*REQUIRED WORK*: Repeat, exactly and completely, the material that follows. Omit the pictures.

*GIVEN DATA*:
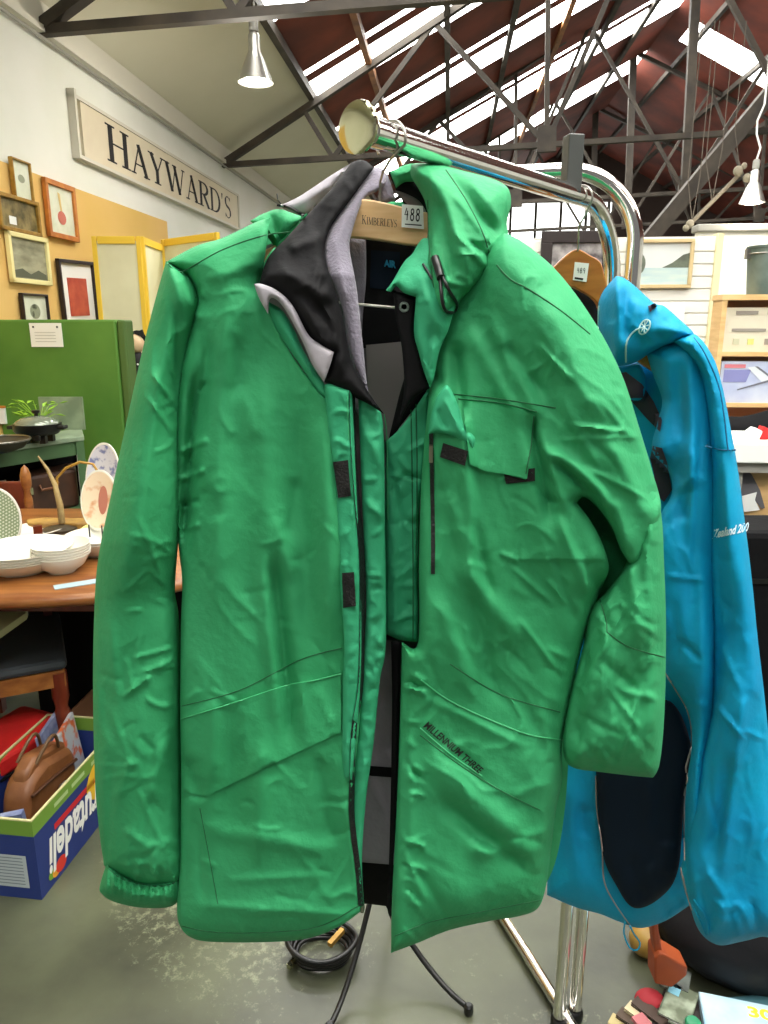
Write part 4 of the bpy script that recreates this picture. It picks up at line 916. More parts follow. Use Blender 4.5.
def patch(name, poly, keys, m, par, off=.0012, th=.0015, sp=4, fallY=.86, inner=True, bev=0):
    """thin flat patch lying on a cloth surface"""
    ol = crom([tuple(p)+(1,) if len(p)==2 else p for p in poly], sp); po = np.array(ol); x0,y0=po.min(0); x1,y1=po.max(0)
    g = np.array([(x,y) for y in np.arange(y0+sp*.4,y1,sp) for x in np.arange(x0+sp*.4,x1,sp)] or [(x0,y0)]); g = g[inside(g, ol)]
    if len(g): g = g[seg_dist(g, po, np.roll(po,-1,0)) > sp*.4]
    V = np.concatenate([po, g]) if len(g) else po
    r = delaunay_2d_cdt([Vector(v) for v in V], [], [list(range(len(ol)))], 1, 1e-5); vs = [tuple(v) for v in r[0]]; fs = [tuple(f) for f in r[2]]
    n = len(vs); fr = [surf(x,y,keys,off+th,fallY) for x,y in vs]; bk = [surf(x,y,keys,off*.2,fallY) for x,y in vs]
    ed = set()
    for f in fs:
        for a,b in zip(f, f[1:]+f[:1]): ed.add((a,b))
    mb = MB(); mb.v = fr+bk; mb.f = fs+[tuple(i+n for i in f[::-1]) for f in fs]+[(b,a,a+n,b+n) for a,b in ed if (b,a) not in ed]
    SURF[name] = BVHTree.FromPolygons(fr, fs)
    return mb.build(name, m, par, smooth=60)
def quadmap(a, b, c, d, keys, off=.0015, fallY=.86):   # a bottom-left, b bottom-right, c top-right, d top-left in px
    def f(u, v):
        x = (a[0]*(1-u)+b[0]*u)*(1-v)+(d[0]*(1-u)+c[0]*u)*v; y = (a[1]*(1-u)+b[1]*u)*(1-v)+(d[1]*(1-u)+c[1]*u)*v
        return surf(x, y, keys, off, fallY)
    return f
random.seed(11)
def rnd(n, bb, a0, a1, l0, l1, w=(2,5), amp=(.8,2.2), sign=True):
    out = []
    for _ in range(n):
        x = random.uniform(bb[0],bb[2]); y = random.uniform(bb[1],bb[3]); a = math.radians(random.uniform(a0,a1)); l = random.uniform(l0,l1)
        am = random.uniform(*amp)*(random.choice((1,-1)) if sign else 1); ww = random.uniform(*w)
        out.append((x,y,x+l*math.cos(a),y+l*math.sin(a),ww,am,random.uniform(-4,4)))
    return out
gc = dict(rough=.66, bump=.14, bsc=110, spec=.24)
GREEN = mat('green_nylon', (54,152,100), c2=(46,142,90), sc=5, **gc)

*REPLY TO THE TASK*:
Write part 4 of the bpy script that recreates this picture. It picks up at line 916. More parts follow. Use Blender 4.5.
def patch(name, poly, keys, m, par, off=.0012, th=.0015, sp=4, fallY=.86, inner=True, bev=0):
    """thin flat patch lying on a cloth surface"""
    ol = crom([tuple(p)+(1,) if len(p)==2 else p for p in poly], sp); po = np.array(ol); x0,y0=po.min(0); x1,y1=po.max(0)
    g = np.array([(x,y) for y in np.arange(y0+sp*.4,y1,sp) for x in np.arange(x0+sp*.4,x1,sp)] or [(x0,y0)]); g = g[inside(g, ol)]
    if len(g): g = g[seg_dist(g, po, np.roll(po,-1,0)) > sp*.4]
    V = np.concatenate([po, g]) if len(g) else po
    r = delaunay_2d_cdt([Vector(v) for v in V], [], [list(range(len(ol)))], 1, 1e-5); vs = [tuple(v) for v in r[0]]; fs = [tuple(f) for f in r[2]]
    n = len(vs); fr = [surf(x,y,keys,off+th,fallY) for x,y in vs]; bk = [surf(x,y,keys,off*.2,fallY) for x,y in vs]
    ed = set()
    for f in fs:
        for a,b in zip(f, f[1:]+f[:1]): ed.add((a,b))
    mb = MB(); mb.v = fr+bk; mb.f = fs+[tuple(i+n for i in f[::-1]) for f in fs]+[(b,a,a+n,b+n) for a,b in ed if (b,a) not in ed]
    SURF[name] = BVHTree.FromPolygons(fr, fs)
    return mb.build(name, m, par, smooth=60)
def quadmap(a, b, c, d, keys, off=.0015, fallY=.86):   # a bottom-left, b bottom-right, c top-right, d top-left in px
    def f(u, v):
        x = (a[0]*(1-u)+b[0]*u)*(1-v)+(d[0]*(1-u)+c[0]*u)*v; y = (a[1]*(1-u)+b[1]*u)*(1-v)+(d[1]*(1-u)+c[1]*u)*v
        return surf(x, y, keys, off, fallY)
    return f
random.seed(11)
def rnd(n, bb, a0, a1, l0, l1, w=(2,5), amp=(.8,2.2), sign=True):
    out = []
    for _ in range(n):
        x = random.uniform(bb[0],bb[2]); y = random.uniform(bb[1],bb[3]); a = math.radians(random.uniform(a0,a1)); l = random.uniform(l0,l1)
        am = random.uniform(*amp)*(random.choice((1,-1)) if sign else 1); ww = random.uniform(*w)
        out.append((x,y,x+l*math.cos(a),y+l*math.sin(a),ww,am,random.uniform(-4,4)))
    return out
gc = dict(rough=.66, bump=.14, bsc=110, spec=.24)
GREEN = mat('green_nylon', (54,152,100), c2=(46,142,90), sc=5, **gc)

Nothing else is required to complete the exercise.